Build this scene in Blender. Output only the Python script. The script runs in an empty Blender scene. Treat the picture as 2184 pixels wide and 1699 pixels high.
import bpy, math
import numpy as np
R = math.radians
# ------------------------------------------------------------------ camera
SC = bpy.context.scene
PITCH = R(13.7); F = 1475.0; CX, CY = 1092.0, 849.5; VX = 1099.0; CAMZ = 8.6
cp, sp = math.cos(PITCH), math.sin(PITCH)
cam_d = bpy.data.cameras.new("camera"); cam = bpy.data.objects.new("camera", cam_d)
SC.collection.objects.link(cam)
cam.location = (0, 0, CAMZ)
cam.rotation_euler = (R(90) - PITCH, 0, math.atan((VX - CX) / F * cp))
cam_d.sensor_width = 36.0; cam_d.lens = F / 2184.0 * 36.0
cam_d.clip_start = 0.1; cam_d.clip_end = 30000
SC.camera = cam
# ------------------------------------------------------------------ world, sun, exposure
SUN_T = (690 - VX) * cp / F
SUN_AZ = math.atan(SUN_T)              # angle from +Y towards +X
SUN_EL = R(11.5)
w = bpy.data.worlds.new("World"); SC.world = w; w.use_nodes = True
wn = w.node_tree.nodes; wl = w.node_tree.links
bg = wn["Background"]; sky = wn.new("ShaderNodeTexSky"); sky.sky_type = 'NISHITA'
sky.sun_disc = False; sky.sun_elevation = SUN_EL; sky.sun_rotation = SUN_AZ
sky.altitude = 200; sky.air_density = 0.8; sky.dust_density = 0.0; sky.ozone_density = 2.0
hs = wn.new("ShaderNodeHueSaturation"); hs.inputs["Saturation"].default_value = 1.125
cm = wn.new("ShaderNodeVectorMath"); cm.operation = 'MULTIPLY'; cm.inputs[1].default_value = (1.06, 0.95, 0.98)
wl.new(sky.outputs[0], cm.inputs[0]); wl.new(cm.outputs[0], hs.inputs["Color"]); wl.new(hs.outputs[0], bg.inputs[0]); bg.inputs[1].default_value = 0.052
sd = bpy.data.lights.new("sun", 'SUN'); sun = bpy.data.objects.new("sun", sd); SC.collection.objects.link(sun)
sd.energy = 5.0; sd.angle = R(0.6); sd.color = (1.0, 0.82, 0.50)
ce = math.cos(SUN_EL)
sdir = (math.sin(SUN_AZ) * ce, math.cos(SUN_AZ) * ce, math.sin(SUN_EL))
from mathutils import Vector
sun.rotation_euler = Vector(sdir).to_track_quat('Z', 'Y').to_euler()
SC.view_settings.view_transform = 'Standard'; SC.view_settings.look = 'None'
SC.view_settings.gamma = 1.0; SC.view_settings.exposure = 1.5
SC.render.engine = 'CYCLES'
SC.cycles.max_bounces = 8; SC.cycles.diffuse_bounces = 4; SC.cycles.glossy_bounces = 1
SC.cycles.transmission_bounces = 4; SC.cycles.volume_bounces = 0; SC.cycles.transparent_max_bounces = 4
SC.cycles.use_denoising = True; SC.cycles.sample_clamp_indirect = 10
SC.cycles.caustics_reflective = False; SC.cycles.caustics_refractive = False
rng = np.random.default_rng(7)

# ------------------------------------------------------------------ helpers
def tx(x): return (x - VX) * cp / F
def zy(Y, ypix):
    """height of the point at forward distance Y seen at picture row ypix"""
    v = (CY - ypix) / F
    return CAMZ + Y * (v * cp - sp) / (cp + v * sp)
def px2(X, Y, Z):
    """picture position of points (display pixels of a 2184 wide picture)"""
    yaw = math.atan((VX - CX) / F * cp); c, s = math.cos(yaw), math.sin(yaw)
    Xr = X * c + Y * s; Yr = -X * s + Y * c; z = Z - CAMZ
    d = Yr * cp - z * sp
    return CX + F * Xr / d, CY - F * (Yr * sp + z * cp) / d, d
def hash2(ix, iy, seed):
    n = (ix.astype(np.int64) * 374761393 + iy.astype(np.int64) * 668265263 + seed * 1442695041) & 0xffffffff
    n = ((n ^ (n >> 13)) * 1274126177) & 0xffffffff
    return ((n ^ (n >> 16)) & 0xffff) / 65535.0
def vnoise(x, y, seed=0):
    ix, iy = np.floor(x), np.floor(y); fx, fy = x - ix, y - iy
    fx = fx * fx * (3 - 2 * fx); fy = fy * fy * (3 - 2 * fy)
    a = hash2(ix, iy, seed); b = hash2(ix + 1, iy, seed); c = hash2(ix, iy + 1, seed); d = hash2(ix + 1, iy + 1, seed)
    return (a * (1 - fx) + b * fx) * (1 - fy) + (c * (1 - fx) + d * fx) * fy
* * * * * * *
## Written task
Type out the full listing again, exactly as given.

## Finished answer
Build this scene in Blender. Output only the Python script. The script runs in an empty Blender scene. Treat the picture as 2184 pixels wide and 1699 pixels high.
import bpy, math
import numpy as np
R = math.radians
# ------------------------------------------------------------------ camera
SC = bpy.context.scene
PITCH = R(13.7); F = 1475.0; CX, CY = 1092.0, 849.5; VX = 1099.0; CAMZ = 8.6
cp, sp = math.cos(PITCH), math.sin(PITCH)
cam_d = bpy.data.cameras.new("camera"); cam = bpy.data.objects.new("camera", cam_d)
SC.collection.objects.link(cam)
cam.location = (0, 0, CAMZ)
cam.rotation_euler = (R(90) - PITCH, 0, math.atan((VX - CX) / F * cp))
cam_d.sensor_width = 36.0; cam_d.lens = F / 2184.0 * 36.0
cam_d.clip_start = 0.1; cam_d.clip_end = 30000
SC.camera = cam
# ------------------------------------------------------------------ world, sun, exposure
SUN_T = (690 - VX) * cp / F
SUN_AZ = math.atan(SUN_T)              # angle from +Y towards +X
SUN_EL = R(11.5)
w = bpy.data.worlds.new("World"); SC.world = w; w.use_nodes = True
wn = w.node_tree.nodes; wl = w.node_tree.links
bg = wn["Background"]; sky = wn.new("ShaderNodeTexSky"); sky.sky_type = 'NISHITA'
sky.sun_disc = False; sky.sun_elevation = SUN_EL; sky.sun_rotation = SUN_AZ
sky.altitude = 200; sky.air_density = 0.8; sky.dust_density = 0.0; sky.ozone_density = 2.0
hs = wn.new("ShaderNodeHueSaturation"); hs.inputs["Saturation"].default_value = 1.125
cm = wn.new("ShaderNodeVectorMath"); cm.operation = 'MULTIPLY'; cm.inputs[1].default_value = (1.06, 0.95, 0.98)
wl.new(sky.outputs[0], cm.inputs[0]); wl.new(cm.outputs[0], hs.inputs["Color"]); wl.new(hs.outputs[0], bg.inputs[0]); bg.inputs[1].default_value = 0.052
sd = bpy.data.lights.new("sun", 'SUN'); sun = bpy.data.objects.new("sun", sd); SC.collection.objects.link(sun)
sd.energy = 5.0; sd.angle = R(0.6); sd.color = (1.0, 0.82, 0.50)
ce = math.cos(SUN_EL)
sdir = (math.sin(SUN_AZ) * ce, math.cos(SUN_AZ) * ce, math.sin(SUN_EL))
from mathutils import Vector
sun.rotation_euler = Vector(sdir).to_track_quat('Z', 'Y').to_euler()
SC.view_settings.view_transform = 'Standard'; SC.view_settings.look = 'None'
SC.view_settings.gamma = 1.0; SC.view_settings.exposure = 1.5
SC.render.engine = 'CYCLES'
SC.cycles.max_bounces = 8; SC.cycles.diffuse_bounces = 4; SC.cycles.glossy_bounces = 1
SC.cycles.transmission_bounces = 4; SC.cycles.volume_bounces = 0; SC.cycles.transparent_max_bounces = 4
SC.cycles.use_denoising = True; SC.cycles.sample_clamp_indirect = 10
SC.cycles.caustics_reflective = False; SC.cycles.caustics_refractive = False
rng = np.random.default_rng(7)

# ------------------------------------------------------------------ helpers
def tx(x): return (x - VX) * cp / F
def zy(Y, ypix):
    """height of the point at forward distance Y seen at picture row ypix"""
    v = (CY - ypix) / F
    return CAMZ + Y * (v * cp - sp) / (cp + v * sp)
def px2(X, Y, Z):
    """picture position of points (display pixels of a 2184 wide picture)"""
    yaw = math.atan((VX - CX) / F * cp); c, s = math.cos(yaw), math.sin(yaw)
    Xr = X * c + Y * s; Yr = -X * s + Y * c; z = Z - CAMZ
    d = Yr * cp - z * sp
    return CX + F * Xr / d, CY - F * (Yr * sp + z * cp) / d, d
def hash2(ix, iy, seed):
    n = (ix.astype(np.int64) * 374761393 + iy.astype(np.int64) * 668265263 + seed * 1442695041) & 0xffffffff
    n = ((n ^ (n >> 13)) * 1274126177) & 0xffffffff
    return ((n ^ (n >> 16)) & 0xffff) / 65535.0
def vnoise(x, y, seed=0):
    ix, iy = np.floor(x), np.floor(y); fx, fy = x - ix, y - iy
    fx = fx * fx * (3 - 2 * fx); fy = fy * fy * (3 - 2 * fy)
    a = hash2(ix, iy, seed); b = hash2(ix + 1, iy, seed); c = hash2(ix, iy + 1, seed); d = hash2(ix + 1, iy + 1, seed)
    return (a * (1 - fx) + b * fx) * (1 - fy) + (c * (1 - fx) + d * fx) * fy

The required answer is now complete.